As a consequence, Ritter's record of debris-via-domesticity begs its viewers not to become docile consumers of "disinterested" measure. In fact, one could say that with each new project Ritter manages not only to measure the losses and gains of Western Civilization, but to take a more interested approach to thinking about the so-called "civilizing impulse" as it applies to the cultish status attributed to impulse-buying. After all, capitalism was set up alongside the ideology of secular materialism, where being up on the latest trends or participating in the most recent "fad" is its own kind of cultural communion. Only nobody counted on how the near religious acceptance of what goes with the Eucharist of sales has yet to find any transubstantive equivalent in the modern world, save maybe, recycling. And so, the possibility of this very division between fallen base materials and redeemable, recyclable, and reusable matter might one day qualify what is considered to be defining difference between cultural by-product and culture-as-such, ultimately inverting the Kantian paradigm from what has no use value to what created endless surplus value.

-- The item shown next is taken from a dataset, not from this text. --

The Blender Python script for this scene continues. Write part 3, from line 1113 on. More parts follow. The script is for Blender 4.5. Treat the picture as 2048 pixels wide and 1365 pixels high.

Cast in this light, one could even say that Ritter's most recent series, "Infertile Obsolescence" represents the event-scene of our generation with an even greater emphasis placed on the weight of our everyday actions. Afterall, Ritter's critique is undoubtedly at its most poignant when she intertwines the idea of both planted and planned obscene, or of planned obsolescence as an idea which is perpetually implanted in us, by conflating the two in the form of a collaged aesthetic that challenges the disinterested gaze of profit and exchange absent any concern for environmental accords. Indeed, Ritter's true radicality lies in this: that her work is the kind of artistic practice that we hope to see taken up by a new generation of artists with the same seriousness and level of commitment, where rethinking everyday praxis involves picturing our acts and actions on the "world-stage", and that this might becomes a central concern not only in art, but in all forms of cultural production. If this is indeed the chasm we have to cross today, then Ritter's work is certainly showing us a way to turn the tide against the 18th century version of art as the disinterested play of the faculties, and what a greater concern might look like for what comes out of our factories. Thus, Ritter's interventionist approach has profound implications for how we think about the unconscious drives of western "development", where art can has a significant role to play in consciousness-raising about the entire chain of production beyond the product itself. Hers is a project that sketches a genuine way forward in reclaiming our collective planetary futures, a contribution to art that is itself, of no small measure.
Bio: Emily Ritter is an anthropocene artist originally from Wichita, KS and now resides in Mesa, AZ. She received her Bachelor of Fine Arts in Studio Art with an emphasis in Printmaking from Wichita State University in 2012. After graduating, Ritter was an Intern-in-Residence at Women’s Studio Workshop in Rosendale, NY in 2014. She received her Master's of Fine Arts in Studio Art from Arizona State University in 2018. Ritter explores the consequences of human irresponsibility and how we affect different species and environments. Her goal is to initiate a conversation about the ecological issues that affect our planet and encourage the viewer to think about their actions and role. She has exhibited her work locally and nationally.